Six years later, Illinois Gov. John Altgeld granted the free pardon the hanged men had demanded to the three surviving Haymarket anarchists. There is no institutional mechanism to determine erroneous executions in American jurisprudence — a fact that occasionally leads to smugly circular avowals that nobody recently executed has ever been “proven” innocent — and death penalty researchers Michael Radelet and Hugo Bedau believed as of this 1998 paper (pdf) that Altgeld’s executive statement flatly asserting the injustice of the Haymarket convictions was the most recent official acknowledgment of a wrongful execution in U.S. history. If true, its uniqueness would be understandable: the gesture cost Altgeld his political career.
Long gone as all these principals are, the legacy of Haymarket remains very much with us, and not just as a magnet for digital archives like this, this and this (don’t miss the brass gallows pin).
May 1, now rich with the symbolism of the Haymarket Passion, was soon selected by the international labor movement as the date to resume the eight-hour-day push — thus becoming the global workers’ holiday it remains to this day.

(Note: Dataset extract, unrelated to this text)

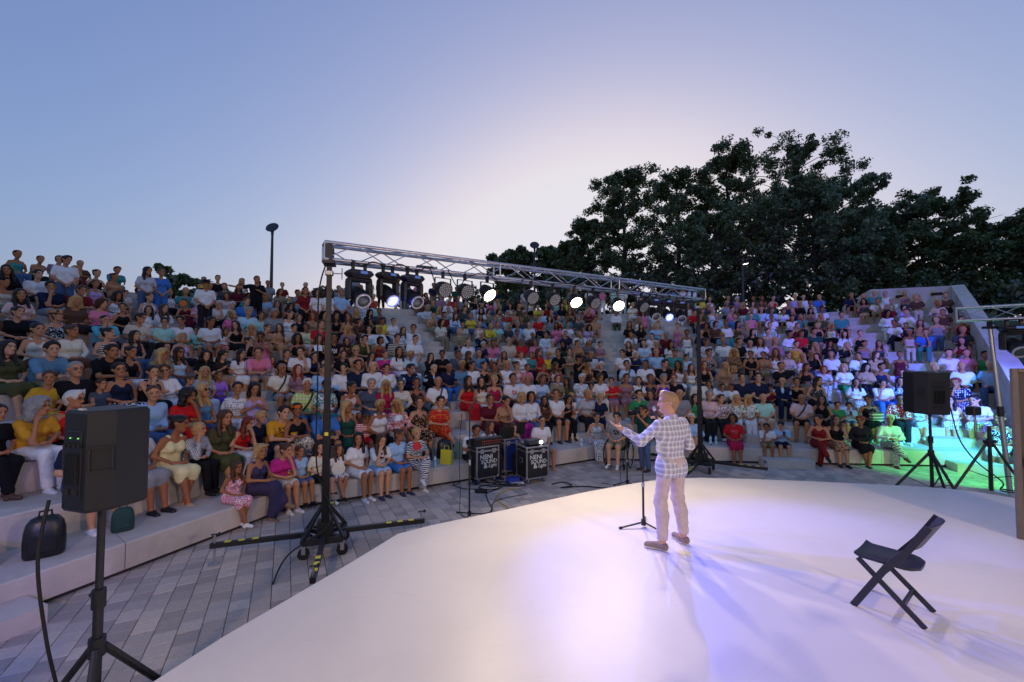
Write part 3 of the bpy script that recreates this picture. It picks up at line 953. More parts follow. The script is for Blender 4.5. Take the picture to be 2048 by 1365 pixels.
# ------------------------------------------------------------------ small side truss on the far side
S0, S1 = Vector((9.35, 8.95, 0)), Vector((12.9, 5.5, 0))
box_truss(S0, S1, 3.50, 3.76, .13, 'short aluminium truss at the edge beside the end wall')
def side_post(x, y, lean, label):
    t = thing('truss_post', label, 'post', (x, y, GZ), 0)
    m = MB(); m.tube([(0.14, -.05, .02), (0.05, -.02, 1.6), (-.04, .02, 3.28)], [.045, .042, .034], 12); m.build('tube', M_STEEL, t, smooth=True)
    m = MB(); m.tube([(.055, -.02, 1.52), (.045, -.02, 1.72)], .052, 12); m.tube([(.05, -.02, 1.62), (-.06, -.06, 1.62)], .01, 6); m.build('collar', M_BLACK, t)
    m = MB(); m.box((-.045, .02, 3.3), (.2, .12, .05)); m.box((-.045, .02, 3.37), (.06, .06, .12)); m.build('cradle', M_BLACK, t)
    m = MB(); m.lathe([(.2, 0), (.2, .012), (.06, .02)], 18, None, (.14, -.05, 0)); m.build('foot_plate', M_STEEL, t)
    return t
side_post(9.72, 8.60, 0, 'bare steel post carrying the short side truss')
sd = (S1 - S0).normalized()
p = S0 + sd * 0.78; p.z = 3.46
CY, GR, VI = (0.03, 0.30, 1.0), (0.08, 1.0, 0.22), (0.14, 0.10, 1.0)
moving_head(p, Vector((-.35, -.75, -.55)), 'dark moving head light under the short side truss', scale=1.25)
p = S0 + sd * 1.7; p.z = 3.46
par_can(p, Vector((11.6, 10.6, .3)) - p, 'green lamp can farther along the short side truss', ('green', GR, 20), 360, 62, Vector((10.7, 10.35, .1)), .5, .1)
p = S0 + sd * 2.3; p.z = 3.46
par_can(p, Vector((12.8, 11.6, 1.2)) - p, 'cyan lamp can farther along the short side truss', ('cyan', CY, 20), 950, 58, Vector((12.0, 11.6, 1.1)), .6, .1)
p = S0 + sd * 2.9; p.z = 3.46
par_can(p, Vector((13.4, 13.0, 2.2)) - p, 'violet lamp can at the far end of the short side truss', ('violet', VI, 20), 1500, 66, Vector((13.2, 14.6, 2.6)), .9, .1)

# violet wash that reaches the near benches: a can on a short stand beside the stage
t = thing('floor_stand', 'short black stand holding a violet lamp can beside the stage', 'stand', (-3.35, 1.1, GZ))
m = MB(); m.tube([(0, 0, .05), (0, 0, 1.75)], .018, 8); m.build('pole', M_BLACK, t)
m = MB()
for a in (0, 2.1, 4.2): m.tube([(0, 0, .4), (.4 * math.cos(a), .4 * math.sin(a), .015)], .014, 6)
m.build('legs', M_BLACK, t)
pv_ = Vector((-3.35, 1.1, 2.12))
par_can(pv_, Vector((-5.6, 3.6, .3)) - pv_, 'violet lamp can on the short stand beside the stage', ('violet', VI, 20), 62, 80, Vector((-5.6, 3.3, .2)), .9, .1)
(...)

* Opposing interpretations of the Haymarket affair — which can be the “Haymarket riot” or the “Haymarket massacre,” depending on where you line up — were marked by opposing memorials. The police memorial was itself eventually bombed by the Weather Underground, and subsequently squirreled away from easy public view. Paradoxically, the Haymarket Martyrs Monument has been federally dignified as a National Historic Landmark.